For full disclosure, I have the "Max Care" warrantee from Chrysler on this vehicle (Chrysler no longer offers this warrantee). It is an unlimited mileage, unlimited time warrantee with a $50 deductible for covered repairs, which include everything except tires, brake pads, brake rotors, serpentine belt, and... hmmm... those are the only exclusions.

The only limitation to this warrantee is that if a single repair costs more than the NADA retail value of the car, then Chrysler will write me a check for the NADA retail value of the car.

For those who don't know, the NADA retail value of a car is the highest valuation of a vehicle. It's the amount of money that a dealership wants you to PAY for a used car!!!

So... yeah... my 2011 Chrysler 200 requires a complete engine replacement. And, this is why Chrysler is "dicking" me around.

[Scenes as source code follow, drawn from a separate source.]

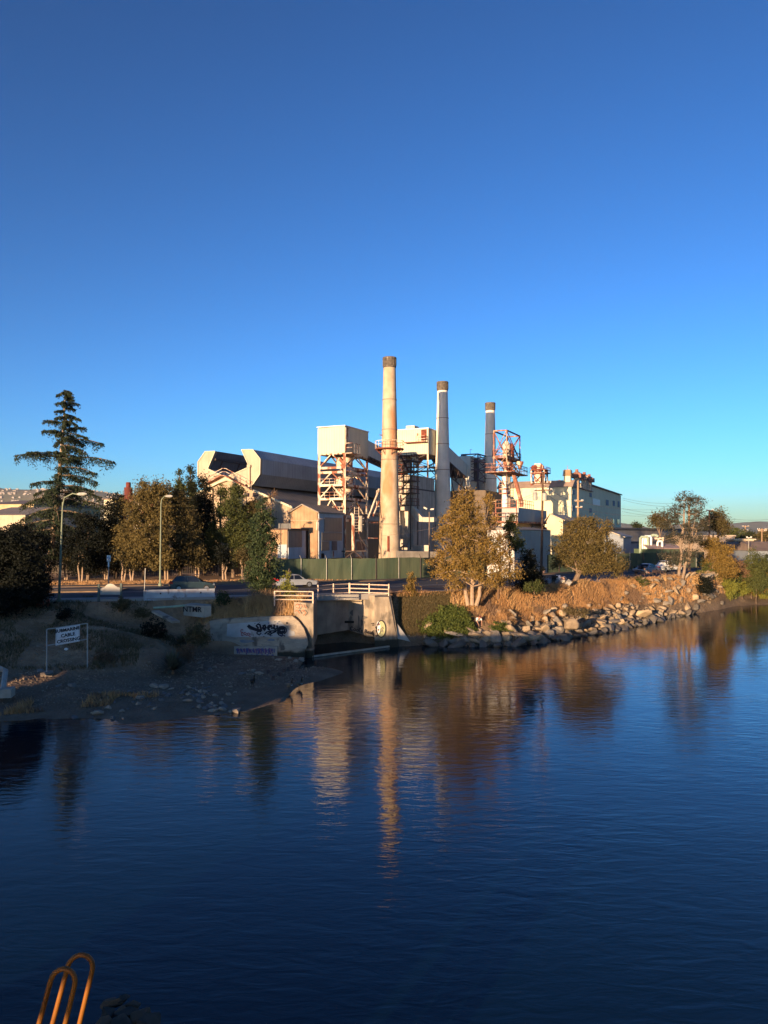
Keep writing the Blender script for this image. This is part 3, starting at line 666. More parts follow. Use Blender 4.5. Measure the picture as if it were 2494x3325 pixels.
# --- red lattice tower with white column
DR = 123; cR = P(1645, 1735, DR); cR.z = 0
t = thing('dust_collector_tower', (cR.x, cR.y, GZ), 'red steel cage tower on a cream column with a sloping red pipe', 'industrial tower')
aR = -V * 2.35; bR = U * 4.6
l0 = Pl(1645, DR, VA); 
wR = -Pl(1645, DR, VA).s(1603); lR = Pl(1645, DR, UA).s(1688)
aR = -V * wR; bR = U * lR; zt = hz(1397, DR); z1 = hz(1480, DR); z0 = hz(1527, DR)
lattice(t, cR, aR, bR, z0, [z1, zt], leg=.19, m=M['redrust'], mleg=M['redrust'], beam=.22)
for z, o_ in ((z0, 1.1), (z1, .15)):
    mb = MB(); q = cR - V * (wR + o_) - U * o_; ubox(mb, q, wR + 2 * o_, lR + 2 * o_, z - .35, z - .2); pf = mb.build('platform', M['redrust'], t)
    mb = MB(); q = q + Z * (z - .2); a4 = [q, q + V * (wR + 2 * o_), q + V * (wR + 2 * o_) + U * (lR + 2 * o_), q + U * (lR + 2 * o_)]; railing(mb, a4, 1.25, 1.0, .035, True); mb.build('guard_rail', M['redrust'], pf)
cc = cR + aR * .5 + bR * .45
MB().lathe((P(1639.5, 1735, cc.y).x, cc.y, GZ), [(.50, -.3), (.50, z0 - GZ - .3)], 20).build('column', M['white'], t, smooth=True)
MB().lathe((P(1653, 1735, cc.y).x, cc.y + .3, GZ), [(.24, -.3), (.24, z0 - GZ - .3)], 16).build('column', M['conc'], t, smooth=True)
MB().lathe((cc.x, cc.y, z0 - .2), [(.45, 0), (.5, 1.2), (.64, 1.7), (.64, 4.8), (.3, 5.3)], 18).build('cyclone_vessel', M['paint'], t, smooth=True)
MB().lathe((cc.x + .85, cc.y + .4, z0 - .2), [(.25, 0), (.4, .6), (.4, 1.3), (.25, 2.0), (.48, 2.6), (.48, 4.5), (.25, 5.0)], 16).build('cyclone_vessel', M['rust'], t, smooth=True)
MB().lathe((cc.x + 2.3, cc.y + .4, z0 + .6), [(.2, 0), (.6, .9), (.64, 1.2)], 10).build('hopper_drum', M['paint'], t)
mb = MB()
for i in range(4):
    k = i; p = cR + aR * (i in (1, 2)) + bR * (i in (2, 3)); mb.bar(Vector((p.x, p.y, z0 - .3)), Vector((cc.x, cc.y, z0 - 2.6)), .14)
mb.build('knee_brace', M['redrust'], t)
MB().tube([P(1664, 1527, DR + 2), P(1670, 1548, DR + 2), P(1694, 1632, DR + 4), P(1693, 1646, DR + 4)], .36, 10).build('sloping_pipe', M['redrust'], t, smooth=True)
mb = MB(); q = Vector((cc.x + .55, cc.y - .6, 0))
for dx in (0, .5): mb.bar(q + V * dx + Z * GZ, q + V * dx + Z * z0, .07)
zz = GZ
while zz < z0: mb.bar(q + Z * zz, q + V * .5 + Z * zz, .05); zz += .4
mb.build('ladder', M['darksteel'], t)
for y in (1585, 1600):
    mb = MB(); q = P(1621, y, DR); railing(mb, [q, q + V * 1.2, q + V * 1.2 + U * 1], 1.0, .6, .035); mb.obox(q, V * 1.3, U * 1.5, -Z * .2); mb.build('side_landing', M['redrust'], t)

# --- grey sloped gallery in front of the mill
DG = 116; cG = P(1684, 1735, DG); cG.z = 0
t = thing('loading_gallery', (cG.x, cG.y, hz(1700, DG)), 'raised grey gallery with red railings at the foot of the red tower', 'conveyor bridge')
pu = Pl(1684, DG, UA); ln = pu.s(1775); z0, z1 = hz(1691, DG), hz(1648, DG)
mb = MB(); mb.obox(Vector((cG.x, cG.y, z0)) - V * 2.6, V * 2.6, U * ln, Z * (z1 - z0)); mb.build('gallery_wall', mat('pale_grey_panel', (.36, .37, .36), (.30, .31, .30), .4), t)
mb = MB(); mb.obox(Vector((cG.x, cG.y, z0 - .3)) - V * 4 - U * .8, V * 4.1, U * (ln + .5), Z * .28); mb.build('platform', M['redrust'], t)
mb = MB(); q = Vector((cG.x, cG.y, z0)) - V * 4 - U * .8; railing(mb, [q + U * 2, q, q + V * 3.9, q + V * 3.9 + U * .8], 1.2, .8, .04); q += Z * (z1 - z0) + U * .8; railing(mb, [q + U * 3, q, q + V * 4, q + V * 4 + U * ln * .5], 1.2, 1.2, .035); mb.build('guard_rail', M['redrust'], t)
for k, s_ in ((0, -3.6), (0, -.3), (.5, -.3), (.97, -.3), (.97, -2.4)): p = cG + U * ln * k + V * s_; MB().bar(Vector((p.x, p.y, GZ)), Vector((p.x, p.y, z0 - .3)), .22).build('leg', M['redrust'] if k == 0 else M['darksteel'], t)
mb = MB()
for s_ in (-3.6, -.3): p = cG + V * s_; mb.bar(p + Z * z0, p + Z * (z1 + 1.2), .16)
mb.bar(cG - V * 3.6 + Z * z1, cG - V * .3 + Z * z1, .16); mb.build('portal_frame', M['redrust'], t)

# --- silver ribbed shed in front
DS = 97; cS = P(1666, 1735, DS); cS.z = 0; pu = Pl(1666, DS, UA + 3); du = Vector((pu.d[0], pu.d[1], 0)); ln = pu.s(1787); z1 = hz(1720, DS)
t = thing('ribbed_shed', (cS.x, cS.y, GZ), 'silver ribbed metal shed behind the brown utility pole', 'shed')
mb = MB(); mb.obox(cS + Z * GZ - V * 3.4, V * 3.4, du * ln, Z * (z1 - GZ)); mb.build('wall', M['ribsilver'], t)
mb = MB(); n = int(ln / .62); nrm = Vector((du.y, -du.x, 0))
for i in range(n): mb.obox(cS + Z * (GZ) + du * (ln * i / n), du * .26, nrm * .16, Z * (z1 - GZ - .05))
mb.build('cladding', M['ribsilver'], t)
mb = MB(); f = Pl(1666, DS, VA); ap = Vector((cS.x, cS.y, z1)) - V * 3.5 + Z * .5; mb.prism([Vector((cS.x, cS.y, z1 + .02)) + V * .3, ap, Vector((cS.x, cS.y, z1 + .02)) - V * 3.6], du * (ln + .3)); mb.build('roof', M['roofgrey'], t)

# --- green mill building
cM = P(1855, 1735, 151.6); cM.z = 0; fM = Pl(1855, 151.6, VA); wM = -fM.s(1618); zt = hz(1566, 151.6)
t = thing('mill_building', (cM.x, cM.y, GZ), 'large pale olive mill building with shuttered windows and a long shaded flank', 'industrial building')
e = zt - .9
mb = MB(); mb.prism([cM + Z * GZ, cM + Z * e, cM - V * wM + Z * e, cM - V * wM + Z * GZ], U * 4.4); mb.build('wall', M['green'], t)
mb = MB(); mb.prism([cM + V * .3 + Z * e - U * .3, cM + V * .3 + U * 2.2 + Z * (e + 1.5), cM + V * .3 + U * 4.7 + Z * e], -V * (wM + .6)); mb.build('roof', mat('pink_brown_roof', (.36, .26, .20), (.28, .2, .16), 1), t)
for (x0, y0, x1, y1) in ((1724, 1583, 1744, 1599), (1777, 1581, 1798, 1600), (1686, 1586, 1696, 1600), (1746, 1612, 1753, 1624)): panel(t, fM, x0, y0, x1, y1, M['greenshut'], 'shuttered_window', .1)
mb = MB(); p0 = fM.on(1618, 1601); p1 = fM.on(1855, 1601); p1.z = p0.z; mb.obox(p0, p1 - p0, -U * .06, Z * .12); mb.build('string_course', M['green'], t)
fs = Pl(1855.5, 151.6, UA)
for (y0, y1) in ((1590, 1604), (1640, 1660)):
    a_ = fs.on(1858, y0); b2 = fs.on(1865, y0); z2 = hz(y1, 152); mb = MB(); mb.prism([a_, Vector((b2.x, b2.y, a_.z)), Vector((b2.x, b2.y, z2)), Vector((a_.x, a_.y, z2))], V * .08); mb.build('window', mat('blue_shutter', (.20, .26, .32), None, 1), t)
# long flank in bays
q = cM + U * 4.4; bays = [(21.7, .55, 19.6), (56, .25, 18.9)]
fl = Pl(1868, 155.6, UA); fl.X0, fl.D0 = q.x, q.y
mb = MB(); s1 = fl.s(1923); mb.prism([q - V * 12 + Z * GZ, q + Z * GZ, q + Z * (e + .1), q - V * 6 + Z * (e + 1.3), q - V * 12 + Z * (e + .1)], U * s1); mb.build('wall', M['green'], t, label='shaded middle bay of the mill')
mb = MB(); mb.prism([q + V * .3 + Z * (e + .12), q + Z * (e + .12) + V * .3 + Z * .15, q - V * 6 + Z * (e + 1.5), q - V * 12.3 + Z * (e + .27), q - V * 12.3 + Z * (e + .12), q - V * 6 + Z * (e + 1.34)], U * s1); mb.build('roof', M['redrust'], t)
q2 = q + U * s1 - V * .4; s2 = fl.s(2021) - s1; e2 = hz(1577, q2.y)
mb = MB(); mb.prism([q2 - V * 14 + Z * GZ, q2 + Z * GZ, q2 + Z * e2, q2 - V * 7 + Z * (e2 + 1.2), q2 - V * 14 + Z * e2], U * s2); mb.build('wall', M['green'], t, label='shaded far bay of the mill')
mb = MB(); mb.prism([q2 + V * .4 + Z * (e2 + .02), q2 + Z * (e2 + .3) + V * .4, q2 - V * 7 + Z * (e2 + 1.5), q2 - V * 14.3 + Z * (e2 + .3), q2 - V * 14.3 + Z * (e2 + .02), q2 - V * 7 + Z * (e2 + 1.22)], U * s2); mb.build('roof', M['redrust'], t)
def flwin(x0, y0, x1, y1, m, nm='window'):
    a_ = fl.on(x0, y0); b2 = fl.on(x1, y0); c_ = fl.on(x0, y1); off = V * -.38 if x0 > 1923 else V * .02; off = off + V * .02
    MB().prism([a_ + off, Vector((b2.x, b2.y, a_.z)) + off, Vector((b2.x, b2.y, c_.z)) + off, c_ + off], V * .1).build(nm, m, t)
flwin(1929, 1617, 1952, 1638, M['white'], 'boarded_window')
for (x0, y0, x1, y1, m) in ((1972, 1622, 1980, 1640, MC['blue_shutter']), (1994, 1625, 2000, 1642, MC['blue_shutter']), (2010, 1627, 2015, 1646, MC['blue_shutter']), (1993, 1685, 1998, 1701, M['glass']), (2008, 1686, 2015, 1702, M['glass']), (1913, 1600, 1920, 1613, MC['blue_shutter']), (1913, 1650, 1920, 1664, MC['blue_shutter']), (1975, 1684, 1981, 1700, MC['blue_shutter'])): flwin(x0, y0, x1, y1, m)
# roof vents
mb = MB(); v0 = fM.on(1836, 1560); q = Vector((v0.x, v0.y, e + .3)) + U * 2.2; mb.box(q.x, q.y, q.z, 1.3, 1.3, 2.0, R(-25)); mb.build('vent_stack', M['green'], t)
mb = MB(); zz = q.z + 2.0
for i in range(5): mb.box(q.x, q.y, zz + .05 + i * .24, 1.75 - .05 * i, 1.75 - .05 * i, .14, R(-25))
mb.box(q.x, q.y, zz, 1.2, 1.2, 1.3, R(-25)); mb.bar(q + Z * 3.2, q + Z * 4.2, .08); mb.build('vent_cowl', M['woodlt'], t)
for px, py, D in ((1873, 1552, 160), (1897, 1560, 166), (1913, 1566, 172)):
    q = P(px, 1600, D); q.z = e
    mb = MB(); mb.box(q.x, q.y, e, 1.1, 1.1, hz(py, D) - e, R(-25)); b2 = mb.build('vent_stack', M['tan_plain'], t)
    k = hz(py, D); mb = MB(); mb.box(q.x, q.y, k, 2.1, 2.1, .9, R(-25)); mb.lathe((q.x, q.y, k + .9), [(1.0, 0), (.35, .45), (.35, .9)], 10); mb.build('vent_cowl', M['redrust'], b2)
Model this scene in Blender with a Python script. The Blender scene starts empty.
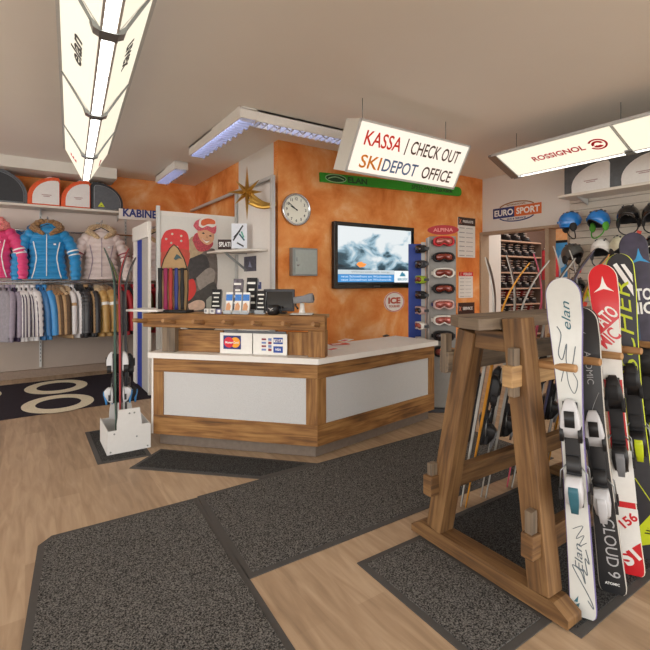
import bpy, bmesh, math, random
from mathutils import Vector, Matrix, Euler, noise
random.seed(11)
S = bpy.context.scene
COL = S.collection
V = Vector
R = math.radians
PI = math.pi

# ------------------------------------------------------------------ camera
cam_d = bpy.data.cameras.new('camera')
cam = bpy.data.objects.new('camera', cam_d)
COL.objects.link(cam)
cam.location = (0, 0, 1.5)
cam.rotation_euler = (R(90), 0, R(-33.69))
cam_d.sensor_width = 36
cam_d.lens = 450 / 650 * 36
cam_d.shift_y = -45 / 650
cam_d.clip_start = .05
S.camera = cam

# ------------------------------------------------------------------ world, exposure
W = bpy.data.worlds.new('world')
S.world = W
W.use_nodes = True
W.node_tree.nodes['Background'].inputs[0].default_value = (1.0, .985, .955, 1)
W.node_tree.nodes['Background'].inputs[1].default_value = 1.7
S.view_settings.view_transform = 'Standard'
S.view_settings.look = 'None'
S.view_settings.gamma = 1
S.view_settings.use_curve_mapping = False
EXPO = .9
S.view_settings.exposure = EXPO
EK = 2 ** -EXPO
PANEL = .97 * EK      # radiance of the translucent lamp panels
TUBE = 9.0 * EK       # radiance of the lamp tubes
LOUVRE = 3.0 * EK

# unseen area light added to brighten the boot room behind the doorway
_l = bpy.data.lights.new('boot_room_fill', 'AREA')
_l.shape = 'RECTANGLE'; _l.size = 1.6; _l.size_y = .3; _l.energy = 15; _l.color = (1, .95, .88)
_o = bpy.data.objects.new('boot_room_fill', _l); COL.objects.link(_o); _o.location = (8.0, 4.1, 3.2)

# ------------------------------------------------------------------ photo ray helpers (real planes only)
def ray(px, py):
    a = (px - 325) / 450
    b = (280 - py) / 450
    return V((.5547 + .83205 * a, .83205 - .5547 * a, b))

def P(px, py, X=None, Y=None, Z=None, d=None):
    r = ray(px, py)
    if X is not None: t = X / r.x
    elif Y is not None: t = Y / r.y
    elif Z is not None: t = (Z - 1.5) / r.z
    else: t = d
    return V((r.x * t, r.y * t, 1.5 + r.z * t))

def PL(px, py, o, n):
    r = ray(px, py)
    c = V((0, 0, 1.5))
    t = (V(o) - c).dot(V(n)) / r.dot(V(n))
    return c + r * t

# ------------------------------------------------------------------ materials
def lin(c):
    if isinstance(c, str):
        c = [int(c[i:i + 2], 16) / 255 for i in (0, 2, 4)]
    return tuple((x / 12.92 if x <= .04045 else ((x + .055) / 1.055) ** 2.4) for x in c) + (1,)

_M = {}
def mat(name, col, rough=.6, metal=0, var=.06, scale=30, bump=0, emit=0, coat=0, trans=0, sheen=0):
    """principled surface with a little procedural variation"""
    if name in _M: return _M[name]
    m = bpy.data.materials.new(name)
    m.use_nodes = True
    nt = m.node_tree
    b = nt.nodes['Principled BSDF']
    c = lin(col)
    b.inputs['Roughness'].default_value = rough
    b.inputs['Metallic'].default_value = metal
    tc = nt.nodes.new('ShaderNodeTexCoord')
    nz = nt.nodes.new('ShaderNodeTexNoise')
    nz.inputs['Scale'].default_value = scale
    nz.inputs['Detail'].default_value = 3
    nt.links.new(tc.outputs['Object'], nz.inputs['Vector'])
    rp = nt.nodes.new('ShaderNodeValToRGB')
    rp.color_ramp.elements[0].position = .3
    rp.color_ramp.elements[1].position = .7
    rp.color_ramp.elements[0].color = tuple(max(0, x * (1 - var)) for x in c[:3]) + (1,)
    rp.color_ramp.elements[1].color = tuple(min(1, x * (1 + var)) for x in c[:3]) + (1,)
    nt.links.new(nz.outputs['Fac'], rp.inputs['Fac'])
    nt.links.new(rp.outputs['Color'], b.inputs['Base Color'])
    if emit:
        b.inputs['Emission Color'].default_value = c
        b.inputs['Emission Strength'].default_value = emit
    if coat:
        b.inputs['Coat Weight'].default_value = coat
        b.inputs['Coat Roughness'].default_value = .1
    if trans: b.inputs['Transmission Weight'].default_value = trans
    if sheen: b.inputs['Sheen Weight'].default_value = sheen
    if bump:
        bp = nt.nodes.new('ShaderNodeBump')
        bp.inputs['Strength'].default_value = bump
        bp.inputs['Distance'].default_value = .01
        nt.links.new(nz.outputs['Fac'], bp.inputs['Height'])
        nt.links.new(bp.outputs['Normal'], b.inputs['Normal'])
    _M[name] = m
    return m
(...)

EDIT: I suppose I should be thankful. I paid $4400 for the warrantee, and the warrantee paid more than $4400 in repairs. However... I shouldn't have needed more than $4400 in repairs during the life of my 2011 Chrysler 200. It only has 165k miles. The warrantee paid for all new struts (all four), a new cylinder head, multiple replacements of cooling system components, a new alternator, and lots of other stuff. The warrantee always paid for a free "loaner" vehicle. But... NONE of this should have happened during 165K miles!!!

Prior to the 2011 Chrysler, the worst-performing car I ever owned was a 2005 Saturn VUE. I spent approximately $4000 on repairs during the life of the Saturn VUE, and I decided to get rid of it when it had 260K miles, because the manual transmission was worn out, and it was leaking oil like a sieve.

The best car I ever owned was a 1998 Dodge Stratus. I literally never spent a penny on repairs. I never even replaced a light bulb. I put 290k miles on that car. That was when the automatic transmission started to slip, and I sold it to a friend for $700. It was his son's first car.

I have been a life-long buyer of American cars... and I always sought-out vehicles with at least 75% American parts. built by UNION workers... because my father was a strong supporter of American worker unions (he was a Teamster). The Dodge/Chrysler vehicles I have owned in the past had more than 80% American parts.

But... after a total failure of my 2011 Chrysler after only 165K miles (and I've had serious problems with a couple of Ford and GM vehicles prior to 100K miles)... I decided to buy a "foreign" car. I had a great experience with my 1988 Hyundai Excel. I put nearly 300K miles on it until I fell asleep at the wheel and totaled the car.

So... with great regret, I have given-up on American cars.